(Work required): Only the lines between the line with "The Blender Python script for this scene continues." and the line with "seawall(716, 5.2, .62, 'shorter", together with those two lines themselves, are to be copied exactly.

(Entries provided):

+++

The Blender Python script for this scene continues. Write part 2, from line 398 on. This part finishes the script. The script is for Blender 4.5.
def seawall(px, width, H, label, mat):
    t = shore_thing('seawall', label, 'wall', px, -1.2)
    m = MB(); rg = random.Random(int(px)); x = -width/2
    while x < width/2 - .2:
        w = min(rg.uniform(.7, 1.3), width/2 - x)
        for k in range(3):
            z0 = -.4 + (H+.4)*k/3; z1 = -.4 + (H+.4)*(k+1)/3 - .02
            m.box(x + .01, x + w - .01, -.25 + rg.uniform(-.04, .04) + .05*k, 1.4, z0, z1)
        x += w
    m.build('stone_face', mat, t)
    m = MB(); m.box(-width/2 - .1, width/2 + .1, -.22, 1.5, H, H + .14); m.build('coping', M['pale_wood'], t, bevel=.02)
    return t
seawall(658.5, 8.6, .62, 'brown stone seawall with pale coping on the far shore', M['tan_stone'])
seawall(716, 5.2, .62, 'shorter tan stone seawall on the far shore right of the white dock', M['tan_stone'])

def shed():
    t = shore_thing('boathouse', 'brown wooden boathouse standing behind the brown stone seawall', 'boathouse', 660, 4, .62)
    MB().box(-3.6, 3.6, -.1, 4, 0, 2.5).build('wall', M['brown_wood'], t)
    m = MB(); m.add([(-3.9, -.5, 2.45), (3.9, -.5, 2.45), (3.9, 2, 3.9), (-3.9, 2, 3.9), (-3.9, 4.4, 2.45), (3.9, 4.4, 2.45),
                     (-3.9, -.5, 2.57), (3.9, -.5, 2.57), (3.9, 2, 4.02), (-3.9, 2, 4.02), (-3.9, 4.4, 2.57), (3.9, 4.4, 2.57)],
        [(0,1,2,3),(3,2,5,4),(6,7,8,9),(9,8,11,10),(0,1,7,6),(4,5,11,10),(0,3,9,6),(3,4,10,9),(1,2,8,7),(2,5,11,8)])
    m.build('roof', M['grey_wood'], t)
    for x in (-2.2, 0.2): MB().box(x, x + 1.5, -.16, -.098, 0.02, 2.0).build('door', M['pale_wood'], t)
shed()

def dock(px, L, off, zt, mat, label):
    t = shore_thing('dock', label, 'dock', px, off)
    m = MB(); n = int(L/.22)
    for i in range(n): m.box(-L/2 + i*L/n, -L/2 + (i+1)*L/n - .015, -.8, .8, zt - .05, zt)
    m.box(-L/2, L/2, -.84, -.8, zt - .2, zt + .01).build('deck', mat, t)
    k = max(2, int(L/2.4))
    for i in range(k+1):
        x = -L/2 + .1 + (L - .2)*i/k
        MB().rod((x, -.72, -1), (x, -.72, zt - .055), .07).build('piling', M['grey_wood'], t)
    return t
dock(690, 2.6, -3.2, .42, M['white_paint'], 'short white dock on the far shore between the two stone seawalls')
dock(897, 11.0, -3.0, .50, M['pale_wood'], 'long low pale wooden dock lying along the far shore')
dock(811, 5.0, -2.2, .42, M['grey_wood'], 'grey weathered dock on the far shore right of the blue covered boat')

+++

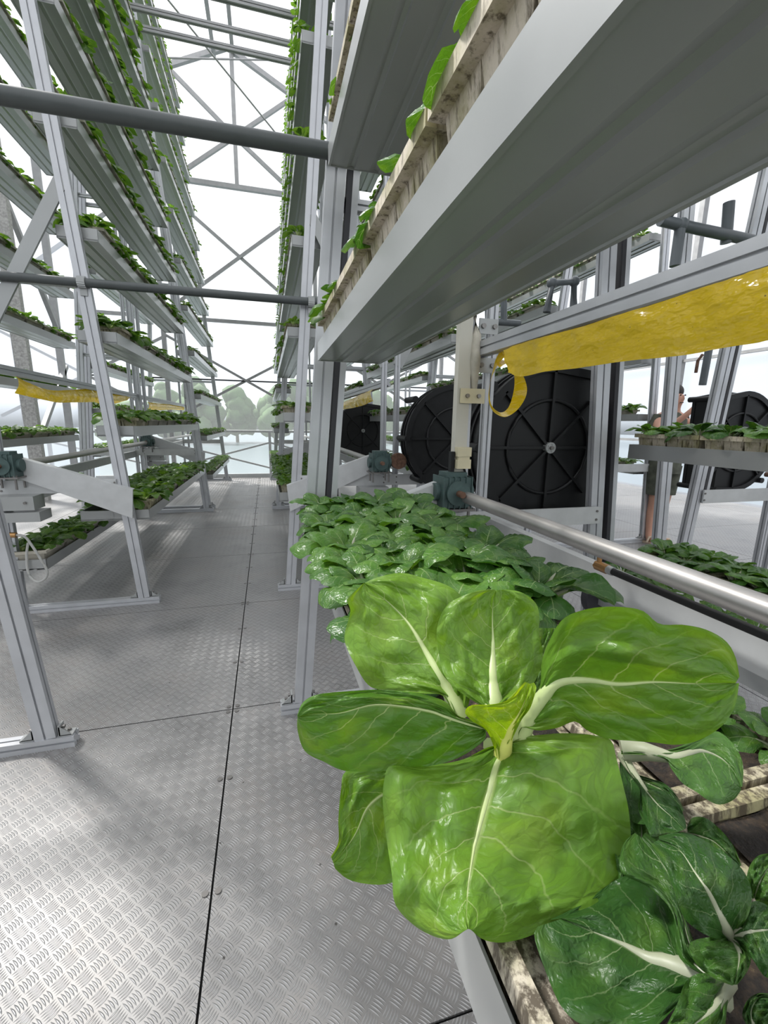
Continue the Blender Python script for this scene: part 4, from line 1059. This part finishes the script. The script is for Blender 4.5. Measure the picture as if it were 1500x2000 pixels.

+++

(Exercise solution):
The Blender Python script for this scene continues. Write part 2, from line 398 on. This part finishes the script. The script is for Blender 4.5.
def seawall(px, width, H, label, mat):
    t = shore_thing('seawall', label, 'wall', px, -1.2)
    m = MB(); rg = random.Random(int(px)); x = -width/2
    while x < width/2 - .2:
        w = min(rg.uniform(.7, 1.3), width/2 - x)
        for k in range(3):
            z0 = -.4 + (H+.4)*k/3; z1 = -.4 + (H+.4)*(k+1)/3 - .02
            m.box(x + .01, x + w - .01, -.25 + rg.uniform(-.04, .04) + .05*k, 1.4, z0, z1)
        x += w
    m.build('stone_face', mat, t)
    m = MB(); m.box(-width/2 - .1, width/2 + .1, -.22, 1.5, H, H + .14); m.build('coping', M['pale_wood'], t, bevel=.02)
    return t
seawall(658.5, 8.6, .62, 'brown stone seawall with pale coping on the far shore', M['tan_stone'])
seawall(716, 5.2, .62, 'shorter tan stone seawall on the far shore right of the white dock', M['tan_stone'])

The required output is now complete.